Arthur Garfield Dove was born in Canandaigua in the Finger Lakes region of New York on August 2, 1880, and was raised in nearby Geneva. His father, a brickyard owner and building contractor, named him after the Republican presidential and vice presidential candidates in the election that year, James Garfield and Chester Arthur. He became interested in art at an early age, and was encouraged by a neighbor who was a naturalist and amateur painter. Dove’s father wanted him to become a lawyer, but after graduating from Cornell University in 1903 he moved to New York City and worked as a freelance magazine illustrator. In 1904 he married Florence Dorsey, a woman from Geneva. Dove went on an extended trip to Europe from 1907 to 1909. In Paris he befriended Alfred H. Maurer (American, 1868 - 1932), who introduced him to prominent European modernists.

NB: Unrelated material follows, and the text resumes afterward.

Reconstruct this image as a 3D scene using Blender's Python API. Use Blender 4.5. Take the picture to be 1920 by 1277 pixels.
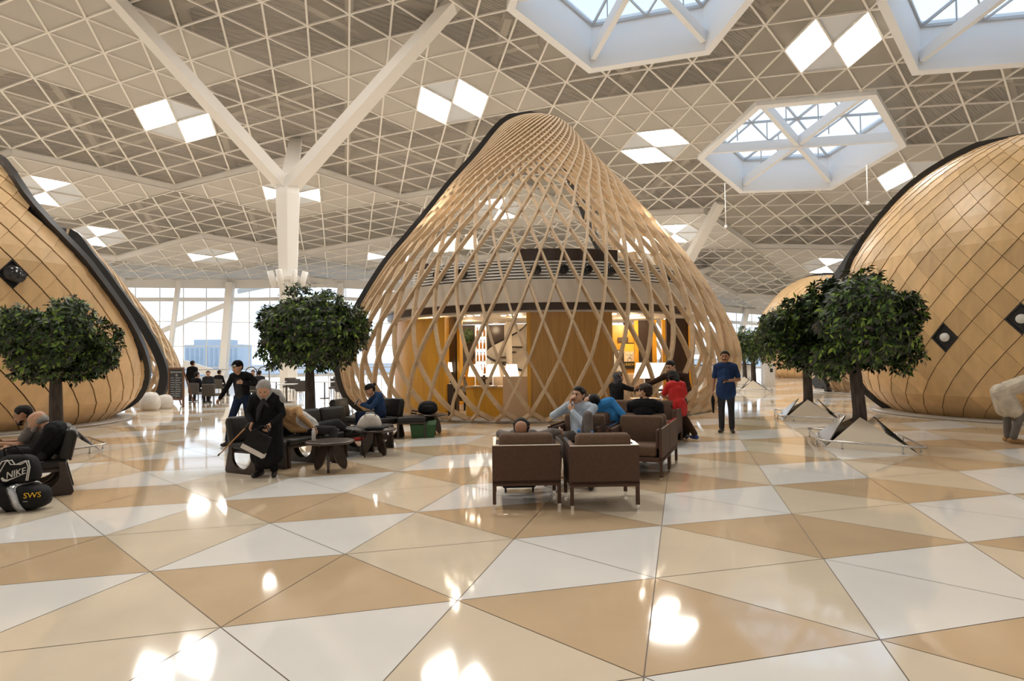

Dove also exhibited impressionist and fauve works at the Salon d'Automne. He returned to New York in 1910 and began to experiment with abstraction, “extracting” his forms from the external world. Dove entered the circle of Alfred Stieglitz (American, 1864 - 1946) and in 1912 exhibited a series of nonobjective pastels at Stieglitz’s 291 gallery, thus becoming the first 20th-century American artist to make purely abstract paintings, a practice he continued throughout his career.
Dove’s innovative works baffled the American public and he struggled financially. His attempt to run a farm in Westport, Connecticut, took up a considerable amount of his time. He exhibited at the Forum Gallery show in 1916 and at the Society of Independent Artists in 1917. Dove’s marriage disintegrated in 1920, and after the death of his first wife in 1929, he married his longtime companion, the artist Helen “Reds” Torr, with whom he had lived for seven years on a 42-foot yawl sailing around Long Island Sound.
Dove produced meticulously crafted collages and assemblages made of various materials and found objects from 1924 to 1930. In 1926 he met the noted collector and champion of modernism Duncan Phillips, who became his main patron and supported him during the Great Depression. Dove inherited his father’s debt-ridden estate in 1933 and moved to Geneva, where he tried to make a living as a farmer. In 1938, poor health forced him to move to Centerport, on Long Island Sound. The following year he suffered a heart attack complicated by a kidney disorder and spent the remainder of his life as a semi-invalid. Dove died of a second heart attack in Huntington, Long Island, on November 22, 1946.